We may resent this judgment, we may think we’re perfectly competent to decide for ourselves how things ought to be – but there stands the resurrection of Jesus, in which God declares His judgment on our living and dying. Lots of people refuse to look this squarely in the face. Many simply deny the resurrection, little realizing that in doing so they are rejecting God’s judgment on our existence; and that, in rejecting God’s judgment, they are also rejecting any ultimate basis (beyond human preferences) for distinguishing “what is” (life and death) from “what ought to be” (life, not death). All that’s left is “what is”; there’s no objective basis for calling one thing “good” and another “evil.” Everything just happens. Whatever is (death, evil, suffering, etc.) is “normal” – and one “normal” thing is as “good” as the next. This would be our world without the resurrection of Jesus Christ.

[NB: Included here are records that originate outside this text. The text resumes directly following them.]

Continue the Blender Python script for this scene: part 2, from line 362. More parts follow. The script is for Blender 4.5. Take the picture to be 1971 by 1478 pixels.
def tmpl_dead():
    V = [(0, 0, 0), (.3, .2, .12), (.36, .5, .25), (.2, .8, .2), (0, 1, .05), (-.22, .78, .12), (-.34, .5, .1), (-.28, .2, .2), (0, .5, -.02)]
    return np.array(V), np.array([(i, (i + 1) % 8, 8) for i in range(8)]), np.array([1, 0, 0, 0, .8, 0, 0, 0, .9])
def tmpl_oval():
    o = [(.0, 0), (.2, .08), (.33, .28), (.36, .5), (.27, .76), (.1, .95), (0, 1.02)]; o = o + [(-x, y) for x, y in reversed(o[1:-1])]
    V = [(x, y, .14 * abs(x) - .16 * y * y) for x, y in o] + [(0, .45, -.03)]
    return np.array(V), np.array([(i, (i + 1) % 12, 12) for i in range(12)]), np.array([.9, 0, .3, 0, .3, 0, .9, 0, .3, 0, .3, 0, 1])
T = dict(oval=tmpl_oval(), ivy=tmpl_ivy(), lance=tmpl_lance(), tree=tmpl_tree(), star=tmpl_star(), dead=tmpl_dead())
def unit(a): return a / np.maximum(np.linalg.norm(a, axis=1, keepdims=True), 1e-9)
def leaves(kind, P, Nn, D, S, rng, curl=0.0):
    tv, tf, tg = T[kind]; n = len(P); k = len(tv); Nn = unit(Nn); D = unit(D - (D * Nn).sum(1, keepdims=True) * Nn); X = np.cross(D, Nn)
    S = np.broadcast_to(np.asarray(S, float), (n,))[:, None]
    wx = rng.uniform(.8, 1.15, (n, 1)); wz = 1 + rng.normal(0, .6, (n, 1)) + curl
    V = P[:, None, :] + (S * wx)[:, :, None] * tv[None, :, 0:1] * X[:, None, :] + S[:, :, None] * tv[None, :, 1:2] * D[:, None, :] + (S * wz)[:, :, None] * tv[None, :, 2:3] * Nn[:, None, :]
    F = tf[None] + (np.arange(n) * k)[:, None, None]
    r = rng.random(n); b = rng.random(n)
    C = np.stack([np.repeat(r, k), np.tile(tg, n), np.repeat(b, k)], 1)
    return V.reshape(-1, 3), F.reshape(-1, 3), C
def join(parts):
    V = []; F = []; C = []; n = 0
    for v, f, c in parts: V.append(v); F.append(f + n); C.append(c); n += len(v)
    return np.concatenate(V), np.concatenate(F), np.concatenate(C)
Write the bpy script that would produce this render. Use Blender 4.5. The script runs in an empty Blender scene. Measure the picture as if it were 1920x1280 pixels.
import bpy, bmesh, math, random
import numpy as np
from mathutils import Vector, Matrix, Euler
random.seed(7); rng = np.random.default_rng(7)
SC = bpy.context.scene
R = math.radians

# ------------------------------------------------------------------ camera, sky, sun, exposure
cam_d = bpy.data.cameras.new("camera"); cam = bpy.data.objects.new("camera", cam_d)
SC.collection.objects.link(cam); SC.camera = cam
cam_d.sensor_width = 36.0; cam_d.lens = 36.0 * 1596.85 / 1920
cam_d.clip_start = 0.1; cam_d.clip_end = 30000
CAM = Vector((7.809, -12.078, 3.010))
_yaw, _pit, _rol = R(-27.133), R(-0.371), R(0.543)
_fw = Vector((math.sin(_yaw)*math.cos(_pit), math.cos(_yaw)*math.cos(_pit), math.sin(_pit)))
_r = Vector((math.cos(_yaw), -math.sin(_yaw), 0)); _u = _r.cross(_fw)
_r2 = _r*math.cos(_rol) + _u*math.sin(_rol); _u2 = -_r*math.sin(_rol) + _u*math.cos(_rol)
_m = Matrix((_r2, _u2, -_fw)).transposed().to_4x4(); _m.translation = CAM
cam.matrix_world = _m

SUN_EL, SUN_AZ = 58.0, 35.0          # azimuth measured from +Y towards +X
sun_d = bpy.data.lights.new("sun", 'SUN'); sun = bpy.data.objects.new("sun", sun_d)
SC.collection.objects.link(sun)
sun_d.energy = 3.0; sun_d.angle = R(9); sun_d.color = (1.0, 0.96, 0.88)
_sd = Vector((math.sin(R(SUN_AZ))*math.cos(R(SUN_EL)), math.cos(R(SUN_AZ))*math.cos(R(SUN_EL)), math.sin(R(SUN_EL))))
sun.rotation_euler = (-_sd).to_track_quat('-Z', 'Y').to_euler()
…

But Christ has risen! and why would we reject God’s verdict on our living and dying in His resurrection? It’s a verdict that promises life! It’s an announcement of grace: it tells us that the tragedy of death can be swallowed up in the everlasting comedy of life restored, and that Jesus is the Way to that life. We can live forever, body and soul, through Jesus; through Him, and no one else, God will finally put all things right. Jesus’ death was God’s judgment on human sin (“He Himself bore our sins in His body on the tree”); His resurrection was God’s judgment on death, and it stands as the promise that anyone who believes in Him will not perish but have everlasting life. These are the alternatives: embrace God’s verdict on our living and dying, and trust in the resurrected Jesus; or accept a world in which everything is normal. We should be thankful that, because Jesus is risen, this second alternative has forever been rendered an illusion.